→ Given exercise:
Set down word for word each line from the start of the listing through the line that contains "PI = math.pi", both included.
* start Source material *
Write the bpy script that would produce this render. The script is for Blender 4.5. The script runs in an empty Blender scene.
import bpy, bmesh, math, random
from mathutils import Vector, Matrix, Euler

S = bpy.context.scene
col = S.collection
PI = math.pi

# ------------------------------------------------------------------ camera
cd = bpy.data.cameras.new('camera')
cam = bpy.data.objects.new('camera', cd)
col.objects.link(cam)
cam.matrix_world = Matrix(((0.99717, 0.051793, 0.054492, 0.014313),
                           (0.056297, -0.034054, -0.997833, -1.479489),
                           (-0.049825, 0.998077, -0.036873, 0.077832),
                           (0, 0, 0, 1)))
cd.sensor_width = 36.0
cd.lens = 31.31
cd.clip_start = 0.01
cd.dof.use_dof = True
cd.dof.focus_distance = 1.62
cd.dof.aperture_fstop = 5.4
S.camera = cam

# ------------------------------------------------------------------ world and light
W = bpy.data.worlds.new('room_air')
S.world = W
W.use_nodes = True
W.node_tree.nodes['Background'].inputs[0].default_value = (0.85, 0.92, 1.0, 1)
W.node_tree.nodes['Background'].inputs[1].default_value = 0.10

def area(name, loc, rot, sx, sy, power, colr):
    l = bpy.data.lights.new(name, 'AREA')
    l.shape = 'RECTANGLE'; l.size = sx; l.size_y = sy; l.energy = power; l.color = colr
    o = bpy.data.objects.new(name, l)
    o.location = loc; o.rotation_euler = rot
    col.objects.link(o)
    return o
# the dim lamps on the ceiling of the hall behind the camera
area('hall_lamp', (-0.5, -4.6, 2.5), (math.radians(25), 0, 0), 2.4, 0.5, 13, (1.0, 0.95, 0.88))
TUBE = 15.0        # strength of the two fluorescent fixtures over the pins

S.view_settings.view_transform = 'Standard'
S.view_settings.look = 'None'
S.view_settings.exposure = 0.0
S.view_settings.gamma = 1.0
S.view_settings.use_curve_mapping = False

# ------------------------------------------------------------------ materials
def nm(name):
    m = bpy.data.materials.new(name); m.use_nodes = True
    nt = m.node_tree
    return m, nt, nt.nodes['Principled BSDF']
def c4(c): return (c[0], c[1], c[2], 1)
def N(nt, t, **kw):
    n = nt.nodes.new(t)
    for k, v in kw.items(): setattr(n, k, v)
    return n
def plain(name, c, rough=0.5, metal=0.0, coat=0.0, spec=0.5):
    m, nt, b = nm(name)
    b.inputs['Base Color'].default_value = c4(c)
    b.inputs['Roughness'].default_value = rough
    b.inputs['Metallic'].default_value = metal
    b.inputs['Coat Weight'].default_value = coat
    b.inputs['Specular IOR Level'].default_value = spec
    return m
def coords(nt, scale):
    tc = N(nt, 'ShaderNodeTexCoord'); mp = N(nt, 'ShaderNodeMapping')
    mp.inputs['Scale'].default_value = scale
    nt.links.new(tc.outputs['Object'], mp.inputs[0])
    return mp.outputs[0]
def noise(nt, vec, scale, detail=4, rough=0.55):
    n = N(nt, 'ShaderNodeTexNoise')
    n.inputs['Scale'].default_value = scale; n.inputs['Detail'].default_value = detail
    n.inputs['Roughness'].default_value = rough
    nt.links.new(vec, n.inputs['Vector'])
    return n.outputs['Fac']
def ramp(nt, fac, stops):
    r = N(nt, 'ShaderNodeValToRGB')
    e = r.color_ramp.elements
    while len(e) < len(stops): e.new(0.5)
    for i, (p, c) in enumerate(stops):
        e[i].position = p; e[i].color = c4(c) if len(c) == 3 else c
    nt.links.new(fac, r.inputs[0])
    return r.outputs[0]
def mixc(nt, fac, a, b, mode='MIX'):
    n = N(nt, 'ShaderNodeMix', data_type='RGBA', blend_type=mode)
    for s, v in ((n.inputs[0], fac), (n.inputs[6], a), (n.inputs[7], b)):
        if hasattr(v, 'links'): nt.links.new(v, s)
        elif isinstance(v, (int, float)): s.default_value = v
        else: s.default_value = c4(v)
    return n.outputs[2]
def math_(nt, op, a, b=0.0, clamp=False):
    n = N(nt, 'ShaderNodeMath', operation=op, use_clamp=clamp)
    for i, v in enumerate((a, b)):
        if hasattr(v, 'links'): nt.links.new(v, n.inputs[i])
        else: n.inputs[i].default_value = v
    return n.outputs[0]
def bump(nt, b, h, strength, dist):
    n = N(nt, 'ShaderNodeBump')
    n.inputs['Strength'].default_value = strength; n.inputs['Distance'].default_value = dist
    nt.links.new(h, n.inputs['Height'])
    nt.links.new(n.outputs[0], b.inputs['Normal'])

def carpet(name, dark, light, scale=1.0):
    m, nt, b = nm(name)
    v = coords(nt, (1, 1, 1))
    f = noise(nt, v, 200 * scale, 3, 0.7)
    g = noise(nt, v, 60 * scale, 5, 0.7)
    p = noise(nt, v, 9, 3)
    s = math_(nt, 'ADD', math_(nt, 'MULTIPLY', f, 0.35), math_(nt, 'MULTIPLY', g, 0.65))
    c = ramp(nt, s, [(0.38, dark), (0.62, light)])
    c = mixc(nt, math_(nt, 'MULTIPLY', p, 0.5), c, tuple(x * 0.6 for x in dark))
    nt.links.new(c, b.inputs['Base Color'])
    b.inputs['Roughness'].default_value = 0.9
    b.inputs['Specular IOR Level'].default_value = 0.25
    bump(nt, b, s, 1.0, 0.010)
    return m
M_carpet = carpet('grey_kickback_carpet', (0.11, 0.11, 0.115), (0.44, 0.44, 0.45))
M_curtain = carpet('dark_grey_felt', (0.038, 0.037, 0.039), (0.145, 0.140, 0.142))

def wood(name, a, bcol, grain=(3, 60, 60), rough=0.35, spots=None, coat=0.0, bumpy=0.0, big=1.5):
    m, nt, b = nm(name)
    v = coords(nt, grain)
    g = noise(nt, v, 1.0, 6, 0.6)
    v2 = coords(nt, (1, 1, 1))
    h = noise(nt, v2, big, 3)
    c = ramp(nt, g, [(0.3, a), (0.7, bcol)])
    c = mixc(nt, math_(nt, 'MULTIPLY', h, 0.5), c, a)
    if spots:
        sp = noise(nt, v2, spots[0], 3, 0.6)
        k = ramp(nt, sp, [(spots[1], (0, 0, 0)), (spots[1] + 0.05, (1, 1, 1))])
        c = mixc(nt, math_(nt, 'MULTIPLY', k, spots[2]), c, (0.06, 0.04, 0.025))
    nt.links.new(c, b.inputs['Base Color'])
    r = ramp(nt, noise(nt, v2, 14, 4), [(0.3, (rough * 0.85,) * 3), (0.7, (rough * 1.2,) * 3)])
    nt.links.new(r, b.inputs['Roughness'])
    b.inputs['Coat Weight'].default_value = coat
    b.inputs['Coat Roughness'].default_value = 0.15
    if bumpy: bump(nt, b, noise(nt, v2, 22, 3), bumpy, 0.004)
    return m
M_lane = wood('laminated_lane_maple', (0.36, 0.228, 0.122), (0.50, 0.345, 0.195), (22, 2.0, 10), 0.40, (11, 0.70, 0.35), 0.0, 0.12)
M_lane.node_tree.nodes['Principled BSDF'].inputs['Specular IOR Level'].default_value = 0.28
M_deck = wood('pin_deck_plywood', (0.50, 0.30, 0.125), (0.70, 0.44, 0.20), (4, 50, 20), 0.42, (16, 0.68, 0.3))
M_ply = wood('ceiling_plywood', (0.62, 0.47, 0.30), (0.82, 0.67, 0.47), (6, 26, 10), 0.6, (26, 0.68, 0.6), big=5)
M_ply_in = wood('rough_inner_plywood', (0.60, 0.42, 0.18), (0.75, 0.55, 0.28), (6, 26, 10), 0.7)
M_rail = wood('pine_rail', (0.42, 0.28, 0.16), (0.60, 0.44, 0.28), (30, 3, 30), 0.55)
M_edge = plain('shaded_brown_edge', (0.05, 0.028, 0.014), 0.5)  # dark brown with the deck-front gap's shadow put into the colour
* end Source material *
→ Exercise response:
Write the bpy script that would produce this render. The script is for Blender 4.5. The script runs in an empty Blender scene.
import bpy, bmesh, math, random
from mathutils import Vector, Matrix, Euler

S = bpy.context.scene
col = S.collection
PI = math.pi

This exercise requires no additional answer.